Should Ravenel mount a bid for office this year — and that's far from a certainty — Folks said that he won't walk away from his arrest record. Both men are libertarians and believe that what Ravenel did should not have been illegal in the first place. "I think his view is what he did was circumstantially wrong — meaning, it was a lapse of judgment based on his position — but that it is an action that is not inherently wrong and should not be policed by the governmental authorities. And I agree with him a hundred percent on that," Folks said.
Ravenel's crusade against the nation's drug laws could find support among libertarians. But it could backfire on a man who so recently was ejected from state office, said Joel Sawyer, who served as communications director for Sanford's successful return campaign to Congress and worked with both men as the governor's spokesman. "There's no sense of contrition whatsoever," Sawyer said, adding that "he's basically saying "'the only thing I did wrong was get caught.'"
In addition to the cocaine incident, there are other obstacles to Ravenel's political future.
In 2011, he threatened to give up his U.S. citizenship after learning that, as a convicted felon, he could no longer legally purchase a firearm. Folks's blog picked up the story. But Ravenel's initial announcement, made via Facebook, has since been deleted.
Just this past July, he was arrested on a drunk-driving charge in East Hampton. He has disputed the charges, arguing that he had only two drinks that evening before getting behind the wheel. The case was recently pushed back until May 8.
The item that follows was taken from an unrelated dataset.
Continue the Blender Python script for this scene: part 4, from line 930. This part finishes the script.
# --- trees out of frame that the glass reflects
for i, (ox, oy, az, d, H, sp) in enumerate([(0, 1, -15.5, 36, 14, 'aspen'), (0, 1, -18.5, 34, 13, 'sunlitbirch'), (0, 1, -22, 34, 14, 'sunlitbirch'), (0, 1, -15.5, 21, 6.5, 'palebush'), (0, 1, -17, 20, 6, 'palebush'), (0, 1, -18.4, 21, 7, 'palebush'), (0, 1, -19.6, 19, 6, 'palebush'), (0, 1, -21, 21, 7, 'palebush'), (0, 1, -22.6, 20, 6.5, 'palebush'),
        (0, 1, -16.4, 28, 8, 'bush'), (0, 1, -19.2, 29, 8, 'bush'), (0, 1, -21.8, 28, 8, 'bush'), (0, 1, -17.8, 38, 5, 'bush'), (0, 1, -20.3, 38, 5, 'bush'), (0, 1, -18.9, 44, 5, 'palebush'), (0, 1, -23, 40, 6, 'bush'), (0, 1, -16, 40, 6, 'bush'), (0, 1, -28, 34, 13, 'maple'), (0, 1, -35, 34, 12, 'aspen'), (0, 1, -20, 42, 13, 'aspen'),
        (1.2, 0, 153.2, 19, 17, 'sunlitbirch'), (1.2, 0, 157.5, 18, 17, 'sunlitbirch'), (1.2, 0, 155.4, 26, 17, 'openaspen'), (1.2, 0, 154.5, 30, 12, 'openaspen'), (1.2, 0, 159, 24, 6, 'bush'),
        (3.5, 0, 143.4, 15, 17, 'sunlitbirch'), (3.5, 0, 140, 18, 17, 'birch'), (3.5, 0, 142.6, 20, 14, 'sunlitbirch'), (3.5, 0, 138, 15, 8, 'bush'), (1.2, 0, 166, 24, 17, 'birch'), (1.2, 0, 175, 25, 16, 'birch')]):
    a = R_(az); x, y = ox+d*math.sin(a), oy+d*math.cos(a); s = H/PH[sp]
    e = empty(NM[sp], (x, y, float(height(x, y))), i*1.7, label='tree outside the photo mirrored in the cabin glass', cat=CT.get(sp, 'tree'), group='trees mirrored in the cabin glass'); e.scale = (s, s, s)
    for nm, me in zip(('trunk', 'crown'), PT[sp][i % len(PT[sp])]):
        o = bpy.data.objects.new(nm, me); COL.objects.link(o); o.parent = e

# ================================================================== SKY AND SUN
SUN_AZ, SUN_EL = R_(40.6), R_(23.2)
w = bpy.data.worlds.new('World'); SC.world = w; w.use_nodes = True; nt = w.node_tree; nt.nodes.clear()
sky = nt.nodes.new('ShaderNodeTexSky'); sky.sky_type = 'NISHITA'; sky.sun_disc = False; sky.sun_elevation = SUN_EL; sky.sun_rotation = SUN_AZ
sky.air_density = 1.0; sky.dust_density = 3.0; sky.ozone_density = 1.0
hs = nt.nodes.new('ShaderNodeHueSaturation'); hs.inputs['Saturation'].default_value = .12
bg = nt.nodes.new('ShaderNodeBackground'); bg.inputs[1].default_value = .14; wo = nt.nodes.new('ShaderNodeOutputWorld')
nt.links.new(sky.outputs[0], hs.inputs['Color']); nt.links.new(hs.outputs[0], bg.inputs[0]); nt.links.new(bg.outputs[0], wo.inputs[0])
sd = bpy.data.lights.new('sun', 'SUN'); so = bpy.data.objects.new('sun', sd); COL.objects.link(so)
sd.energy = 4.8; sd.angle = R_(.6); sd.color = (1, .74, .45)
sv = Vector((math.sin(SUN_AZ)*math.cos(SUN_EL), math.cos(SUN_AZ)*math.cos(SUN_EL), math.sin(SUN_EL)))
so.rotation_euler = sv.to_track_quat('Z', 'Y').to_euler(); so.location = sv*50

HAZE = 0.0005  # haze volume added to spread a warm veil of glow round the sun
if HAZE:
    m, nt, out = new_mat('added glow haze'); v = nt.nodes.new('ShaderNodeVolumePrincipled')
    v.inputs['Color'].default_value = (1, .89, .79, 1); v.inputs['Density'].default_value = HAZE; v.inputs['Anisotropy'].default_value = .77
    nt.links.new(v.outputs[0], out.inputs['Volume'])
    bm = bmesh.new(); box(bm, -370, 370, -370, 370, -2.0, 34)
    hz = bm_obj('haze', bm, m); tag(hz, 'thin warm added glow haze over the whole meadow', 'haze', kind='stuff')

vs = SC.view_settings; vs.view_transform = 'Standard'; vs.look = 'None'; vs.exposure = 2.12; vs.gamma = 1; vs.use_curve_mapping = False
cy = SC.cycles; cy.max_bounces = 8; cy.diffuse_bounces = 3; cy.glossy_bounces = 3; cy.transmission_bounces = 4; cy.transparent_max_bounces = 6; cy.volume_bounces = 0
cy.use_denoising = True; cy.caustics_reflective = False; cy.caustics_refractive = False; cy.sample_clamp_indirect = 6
Sawyer put Ravenel's chances of winning federal office at "somewhere between zero and snowball's chance in hell."
"I don't see that there's any way on this Earth that someone who acts like Thomas Ravenel has a political future," Sawyer said. The difference between the two Palmetto State underdogs, he argues, is that Sanford ran his campaign "with a very sincere sense of humility" while, "on the other hand, you have a person who is a living monument to hubris."
If there's one thing that's clear from Southern Charm, however, it's that Ravenel is indeed charming. While playing bocce ball with a young woman, he actually manages to pull off the line, "You know when the first time I played this game was? In prison."
And that, coupled with his wealth and family name (Ravenel comes from a family that's ruled Charleston's high society since the 1680s), could give the former treasurer a shot, however small, at returning to political life. "Ninety-five percent of the electorate, all that they know about you is what they see on TV, your commercials," Sawyer said. "He does have enough personal resources to make people pay attention to him. Hopefully, at the end of the day, he'll get his "'look at me' from the TV show."
Although Ravenel wouldn't be the first reality TV star to make it to Congress — Rep. Sean Duffy of Wisconsin was on The Real World in the 1990s — the proximity of the taping to a political campaign announcement could be a liability. "A lot of people view him as arrogant, a lot of people view him as condescending," Folks said. "I think if you spend a day with the guy, I think you walk away liking him."
Asked if he would have suggested that Ravenel go on Southern Charm before announcing a campaign, Folks demurred. "I mean, the beautiful thing about Thomas is you can tell him whatever you want, but he's going to do what he wants."